Verde Iridile, Agalite, and Cuirass: These romantic trade names were the marketing monikers for a popular series of Arts & Crafts-inspired lighting shades of deceptive beauty.

If imitation is the sincerest form of flattery, then certain makers of high-end, labor-intensive Arts & Crafts glass shades (Handel, Tiffany) would have blushed with pride at the sight of this contemporaneous shade lineup from the Macbeth–Evans Glass Company. More likely they were red in the face.

Another Macbeth-Evans Glass Shade, from their catalogue No. 42.

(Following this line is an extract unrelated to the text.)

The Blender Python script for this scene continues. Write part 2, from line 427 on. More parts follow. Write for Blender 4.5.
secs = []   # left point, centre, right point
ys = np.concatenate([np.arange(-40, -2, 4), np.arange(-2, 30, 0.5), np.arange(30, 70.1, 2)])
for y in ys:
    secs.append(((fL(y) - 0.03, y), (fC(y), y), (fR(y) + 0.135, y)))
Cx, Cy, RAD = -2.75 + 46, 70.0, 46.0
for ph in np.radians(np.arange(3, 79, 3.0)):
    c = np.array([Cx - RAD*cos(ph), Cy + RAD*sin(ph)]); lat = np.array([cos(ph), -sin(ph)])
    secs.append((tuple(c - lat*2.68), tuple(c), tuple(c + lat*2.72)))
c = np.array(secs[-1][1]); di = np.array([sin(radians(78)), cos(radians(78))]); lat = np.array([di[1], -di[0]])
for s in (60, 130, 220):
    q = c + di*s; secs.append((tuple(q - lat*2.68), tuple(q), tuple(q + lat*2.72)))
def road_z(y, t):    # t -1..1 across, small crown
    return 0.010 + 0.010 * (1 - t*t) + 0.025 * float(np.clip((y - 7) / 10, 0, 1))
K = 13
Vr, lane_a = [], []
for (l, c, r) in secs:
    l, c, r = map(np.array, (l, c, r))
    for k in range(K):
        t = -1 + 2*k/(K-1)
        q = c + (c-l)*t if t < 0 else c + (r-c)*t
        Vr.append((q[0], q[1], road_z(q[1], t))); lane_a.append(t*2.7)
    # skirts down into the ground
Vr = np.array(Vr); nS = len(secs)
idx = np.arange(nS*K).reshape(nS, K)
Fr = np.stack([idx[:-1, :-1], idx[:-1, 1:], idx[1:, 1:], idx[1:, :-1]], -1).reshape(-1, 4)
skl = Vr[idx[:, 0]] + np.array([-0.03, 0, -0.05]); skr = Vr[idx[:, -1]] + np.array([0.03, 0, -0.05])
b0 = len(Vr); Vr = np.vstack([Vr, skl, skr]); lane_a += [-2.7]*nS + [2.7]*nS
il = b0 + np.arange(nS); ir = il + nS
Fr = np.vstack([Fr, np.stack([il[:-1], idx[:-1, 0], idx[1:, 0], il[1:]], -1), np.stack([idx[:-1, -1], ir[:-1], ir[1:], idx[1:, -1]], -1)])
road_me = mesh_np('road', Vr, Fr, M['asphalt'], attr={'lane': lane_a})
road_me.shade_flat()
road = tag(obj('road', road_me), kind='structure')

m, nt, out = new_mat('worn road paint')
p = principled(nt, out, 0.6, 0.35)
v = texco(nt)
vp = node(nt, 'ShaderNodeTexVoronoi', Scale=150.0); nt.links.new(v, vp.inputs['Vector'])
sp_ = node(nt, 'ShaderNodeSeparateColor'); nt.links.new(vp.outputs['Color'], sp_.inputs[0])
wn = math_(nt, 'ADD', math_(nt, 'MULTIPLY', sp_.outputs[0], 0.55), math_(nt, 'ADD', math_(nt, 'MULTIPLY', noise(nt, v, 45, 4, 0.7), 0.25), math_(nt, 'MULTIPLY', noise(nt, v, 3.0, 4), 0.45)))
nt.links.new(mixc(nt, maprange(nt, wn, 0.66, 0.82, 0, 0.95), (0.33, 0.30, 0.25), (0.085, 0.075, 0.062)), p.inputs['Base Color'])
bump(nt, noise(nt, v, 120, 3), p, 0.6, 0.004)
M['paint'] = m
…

Another Macbeth-Evans Glass Shade, from their catalogue No. 42.

Combining the richness, detail, and warmth of hand-made art glass with the efficiencies of mass production, shade companies like this one found ways to evoke the character and beauty of expensive iridescent finishes, fine leaded construction, and delicate pierced brass overlays—without the costly “hand” part of the equation.

Of particular note, the Agalite line (produced with Bournique Glass Co. and highly prized by homeowners and collectors today) featured colored swirls of molten opalescent glass pressed into tooled iron molds to produce remarkably detailed, yet cost-conscious, facsimiles of expensive mosaic work.

A swirled-glass shade  from Macbeth-Evans of Pittsburgh.

A swirled-glass shade from Macbeth-Evans of Pittsburgh.

A stunningly broad and stylistically diverse collection—more than 350 Colonial, Craftsman, Classical, Gothic, Moorish, and Art Nouveau designs—was showcased in Macbeth–Evans No. 42. By comparison, today’s mid-range reproductions appear to lack innovation, sophistication, and artfulness, reflecting changes in manufacture, market forces, and modern ideals of beauty. So: viva antique shades!